Against the backdrop of a scheme of incremental empowerment of the citizenry which is inbuilt in our Constitution, against the scheme of change that is inbuilt in our Constitution, how do you explain an implied limitation? There are express provisions in the Constitution which limit- Article 13(2). It says that you shall not abridge or take away only those rights in Part 3. What about the other provisions outside of Part 3? Are they to be taken away, are they to be abridged? If they are, who is to say so?”, Justice Nambiar asked.

He said that if a document is supposed to be frozen at a point in time, it will never provide a clause for its amendment. “Therefore the amendment provision itself signals the need for a change or the idea that it should be changed in future times”, he said adding that the provision for amendment is not surprising because ours is a transformative Constitution.

He also said that the Constitution must be interpreted as a social document rather than a legal document.

In January this year, Vice-President Jagdeep Dhankhar had said that the Kesavananda Bharati judgment of 1973, which enunciated the principle of basic structure of the Constitution, set a bad precedent.

He had said that “in a democratic society, the basis of any basic structure has to be the supremacy of the mandate of people. Sovereignty of people, sovereignty of the parliament, executive thrives on sovereignty of the parliament. Legislature and parliament decide who will be the chief minister or prime minister. The ultimate power is with the legislature. In such a situation, all constitutional institutions, the legislature, the executive, the parliament are required to be within their limits and confirm to the highest standard of propriety and decorum.”
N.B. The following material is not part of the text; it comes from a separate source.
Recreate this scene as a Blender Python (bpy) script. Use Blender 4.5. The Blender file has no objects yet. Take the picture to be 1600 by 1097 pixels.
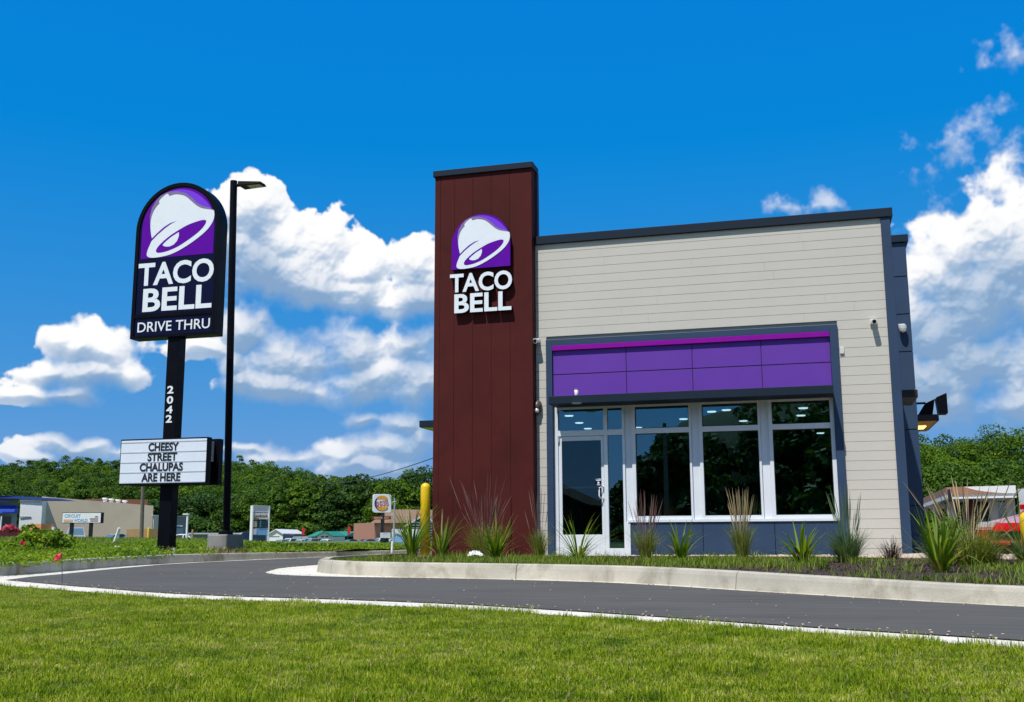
import bpy, math, random
import numpy as np
from mathutils import Vector, Matrix, Euler
random.seed(7)
RNG = np.random.default_rng(11)
R = math.radians
SC = bpy.context.scene
COL = SC.collection

# ------------------------------------------------------------------ camera
YAW, PITCH, ROLL, FPX, EYE = R(15.695), R(9.941), R(-0.235), 1660.0, 0.433
Fv = Vector((-math.sin(YAW) * math.cos(PITCH), math.cos(YAW) * math.cos(PITCH), math.sin(PITCH)))
_r = Vector((math.cos(YAW), math.sin(YAW), 0))
_u = _r.cross(Fv)
Rv = math.cos(ROLL) * _r + math.sin(ROLL) * _u
Uv = -math.sin(ROLL) * _r + math.cos(ROLL) * _u
cam_d = bpy.data.cameras.new('camera')
cam = bpy.data.objects.new('camera', cam_d)
COL.objects.link(cam)
cam.matrix_world = Matrix(((Rv.x, Uv.x, -Fv.x, 0), (Rv.y, Uv.y, -Fv.y, 0), (Rv.z, Uv.z, -Fv.z, EYE), (0, 0, 0, 1)))
cam_d.sensor_width = 36
cam_d.lens = FPX / 1600 * 36
cam_d.clip_start = 0.05
cam_d.clip_end = 6000
SC.camera = cam


def ray(px, py):
    return Fv + (px - 800) / FPX * Rv - (py - 548.5) / FPX * Uv


def atY(px, py, Y):                       # the point of the world plane y = Y seen at a photo pixel
    d = ray(px, py)
    t = Y / d.y
    return Vector((d.x * t, Y, EYE + d.z * t))


def ground(px, py, z=0.0):                # the point of the level z seen at a photo pixel
    d = ray(px, py)
    t = (z - EYE) / d.z
    return Vector((d.x * t, d.y * t, z))


def dep(px, py, depth):                   # the point at a given distance from the viewer
    d = ray(px, py)
    return Vector((d.x * depth, d.y * depth, EYE + d.z * depth))


# ------------------------------------------------------------------ light
SUN_TO = Vector((-0.30, -1.0, 1.85)).normalized()
SUN_EL = math.asin(SUN_TO.z)
sun_d = bpy.data.lights.new('sun', 'SUN')
sun_d.energy = 5.0
sun_d.angle = R(0.5)
sun_d.color = (1.0, 0.955, 0.88)
sun = bpy.data.objects.new('sun', sun_d)
COL.objects.link(sun)
sun.rotation_euler = (-SUN_TO).to_track_quat('-Z', 'Y').to_euler()
SC.view_settings.view_transform = 'Standard'
SC.view_settings.look = 'None'
SC.view_settings.gamma = 1
SC.view_settings.exposure = 0.0
SC.view_settings.use_curve_mapping = False
try:
    SC.cycles.max_bounces = 10
    SC.cycles.transparent_max_bounces = 16
    SC.cycles.use_denoising = True
except Exception:
    pass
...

While dismissing a PIL against Vice President Jagdeep Dhankar over his said remarks against the basic structure doctrine, the Bombay High Court observed that fair criticism of a judgment is permissible.

Subsequently, Chief Justice D Y Chandrachud called the basic structure doctrine a "North Star" that guides and gives certain direction to the interpreters and implementers of the Constitution when the path ahead is convoluted, while delivering a lecture in Mumbai.